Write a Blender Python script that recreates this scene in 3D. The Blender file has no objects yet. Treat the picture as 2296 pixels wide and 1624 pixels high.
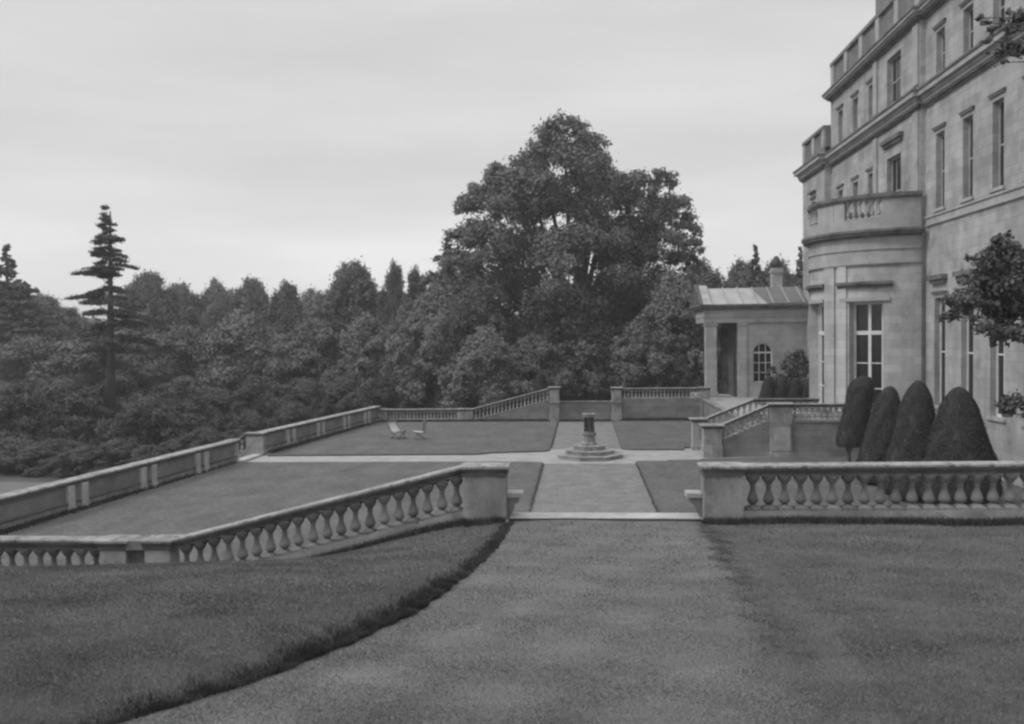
import bpy, math, random
import numpy as np
from mathutils import Matrix, Vector
random.seed(7); RNG = np.random.default_rng(11)
R = math.radians
SC = bpy.context.scene
COL = SC.collection

# ---------------------------------------------------------------- camera
EYE = Vector((0, 0, 5.6)); YAW = R(4.3654); PITCH = R(1.7223); ROLL = R(-0.7)
cam = bpy.data.objects.new('camera', bpy.data.cameras.new('camera')); COL.objects.link(cam)
CM = Matrix.Rotation(YAW, 3, 'Z') @ Matrix.Rotation(math.pi/2 - PITCH, 3, 'X') @ Matrix.Rotation(ROLL, 3, 'Z')
cam.matrix_world = Matrix.Translation(EYE) @ CM.to_4x4()
cam.data.sensor_width = 36; cam.data.lens = 36 * 2000 / 2296
cam.data.clip_start = 0.1; cam.data.clip_end = 3000
SC.camera = cam

def at(u, v, Y):
    """real point at distance Y north of the viewpoint, seen at survey pixel (u, v)"""
    d = CM @ Vector(((u - 1148)/2000, -(v - 812)/2000, -1)); t = Y / d.y
    return EYE + d * t

# ---------------------------------------------------------------- light
SUN_EL, SUN_AZ = 46, 196          # azimuth the light travels from (deg, 0 = +X, ccw)
w = bpy.data.worlds.new('World'); SC.world = w; w.use_nodes = True
nt = w.node_tree; N = nt.nodes; L = nt.links; N.clear()
out = N.new('ShaderNodeOutputWorld'); bg = N.new('ShaderNodeBackground'); L.new(bg.outputs[0], out.inputs[0])
sky = N.new('ShaderNodeTexSky'); sky.sky_type = 'NISHITA'; sky.sun_disc = False
sky.sun_elevation = R(SUN_EL); sky.sun_rotation = R(90 - SUN_AZ); sky.dust_density = 4; sky.air_density = 1.5
bw = N.new('ShaderNodeRGBToBW'); L.new(sky.outputs[0], bw.inputs[0])
tc = N.new('ShaderNodeTexCoord'); sep = N.new('ShaderNodeSeparateXYZ'); L.new(tc.outputs['Generated'], sep.inputs[0])
ramp = N.new('ShaderNodeValToRGB'); L.new(sep.outputs[2], ramp.inputs[0])
e = ramp.color_ramp.elements
e[0].position = 0.0; e[0].color = (10.9,)*3 + (1,); e[1].position = 1.0; e[1].color = (18,)*3 + (1,)      # overcast: brightest overhead
for q_, v_ in ((.10, 9.6), (.20, 7.9), (.38, 7.4), (.6, 11.5)):
    x = ramp.color_ramp.elements.new(q_); x.color = (v_,)*3 + (1,)
mp = N.new('ShaderNodeMapping'); mp.inputs['Scale'].default_value = (1.2, 1.2, 7); L.new(tc.outputs['Generated'], mp.inputs[0])
mp.inputs['Rotation'].default_value = (0.05, -0.12, 0)
nz = N.new('ShaderNodeTexNoise'); nz.inputs['Scale'].default_value = 1.6; nz.inputs['Detail'].default_value = 5; nz.inputs['Roughness'].default_value = .5
L.new(mp.outputs[0], nz.inputs[0])
mr = N.new('ShaderNodeMapRange'); mr.inputs[1].default_value = .3; mr.inputs[2].default_value = .7; mr.inputs[3].default_value = .88; mr.inputs[4].default_value = 1.12
L.new(nz.outputs[0], mr.inputs[0])
mu = N.new('ShaderNodeMath'); mu.operation = 'MULTIPLY'; L.new(ramp.outputs[0], mu.inputs[0]); L.new(mr.outputs[0], mu.inputs[1])
mx = N.new('ShaderNodeMix'); mx.data_type = 'FLOAT'; mx.inputs[0].default_value = .86
L.new(bw.outputs[0], mx.inputs[2]); L.new(mu.outputs[0], mx.inputs[3])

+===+

(Aim)
Print the complete listing exactly as it stands, without its pictures.

(Exercise result)
Write a Blender Python script that recreates this scene in 3D. The Blender file has no objects yet. Treat the picture as 2296 pixels wide and 1624 pixels high.
import bpy, math, random
import numpy as np
from mathutils import Matrix, Vector
random.seed(7); RNG = np.random.default_rng(11)
R = math.radians
SC = bpy.context.scene
COL = SC.collection

# ---------------------------------------------------------------- camera
EYE = Vector((0, 0, 5.6)); YAW = R(4.3654); PITCH = R(1.7223); ROLL = R(-0.7)
cam = bpy.data.objects.new('camera', bpy.data.cameras.new('camera')); COL.objects.link(cam)
CM = Matrix.Rotation(YAW, 3, 'Z') @ Matrix.Rotation(math.pi/2 - PITCH, 3, 'X') @ Matrix.Rotation(ROLL, 3, 'Z')
cam.matrix_world = Matrix.Translation(EYE) @ CM.to_4x4()
cam.data.sensor_width = 36; cam.data.lens = 36 * 2000 / 2296
cam.data.clip_start = 0.1; cam.data.clip_end = 3000
SC.camera = cam

def at(u, v, Y):
    """real point at distance Y north of the viewpoint, seen at survey pixel (u, v)"""
    d = CM @ Vector(((u - 1148)/2000, -(v - 812)/2000, -1)); t = Y / d.y
    return EYE + d * t

# ---------------------------------------------------------------- light
SUN_EL, SUN_AZ = 46, 196          # azimuth the light travels from (deg, 0 = +X, ccw)
w = bpy.data.worlds.new('World'); SC.world = w; w.use_nodes = True
nt = w.node_tree; N = nt.nodes; L = nt.links; N.clear()
out = N.new('ShaderNodeOutputWorld'); bg = N.new('ShaderNodeBackground'); L.new(bg.outputs[0], out.inputs[0])
sky = N.new('ShaderNodeTexSky'); sky.sky_type = 'NISHITA'; sky.sun_disc = False
sky.sun_elevation = R(SUN_EL); sky.sun_rotation = R(90 - SUN_AZ); sky.dust_density = 4; sky.air_density = 1.5
bw = N.new('ShaderNodeRGBToBW'); L.new(sky.outputs[0], bw.inputs[0])
tc = N.new('ShaderNodeTexCoord'); sep = N.new('ShaderNodeSeparateXYZ'); L.new(tc.outputs['Generated'], sep.inputs[0])
ramp = N.new('ShaderNodeValToRGB'); L.new(sep.outputs[2], ramp.inputs[0])
e = ramp.color_ramp.elements
e[0].position = 0.0; e[0].color = (10.9,)*3 + (1,); e[1].position = 1.0; e[1].color = (18,)*3 + (1,)      # overcast: brightest overhead
for q_, v_ in ((.10, 9.6), (.20, 7.9), (.38, 7.4), (.6, 11.5)):
    x = ramp.color_ramp.elements.new(q_); x.color = (v_,)*3 + (1,)
mp = N.new('ShaderNodeMapping'); mp.inputs['Scale'].default_value = (1.2, 1.2, 7); L.new(tc.outputs['Generated'], mp.inputs[0])
mp.inputs['Rotation'].default_value = (0.05, -0.12, 0)
nz = N.new('ShaderNodeTexNoise'); nz.inputs['Scale'].default_value = 1.6; nz.inputs['Detail'].default_value = 5; nz.inputs['Roughness'].default_value = .5
L.new(mp.outputs[0], nz.inputs[0])
mr = N.new('ShaderNodeMapRange'); mr.inputs[1].default_value = .3; mr.inputs[2].default_value = .7; mr.inputs[3].default_value = .88; mr.inputs[4].default_value = 1.12
L.new(nz.outputs[0], mr.inputs[0])
mu = N.new('ShaderNodeMath'); mu.operation = 'MULTIPLY'; L.new(ramp.outputs[0], mu.inputs[0]); L.new(mr.outputs[0], mu.inputs[1])
mx = N.new('ShaderNodeMix'); mx.data_type = 'FLOAT'; mx.inputs[0].default_value = .86
L.new(bw.outputs[0], mx.inputs[2]); L.new(mu.outputs[0], mx.inputs[3])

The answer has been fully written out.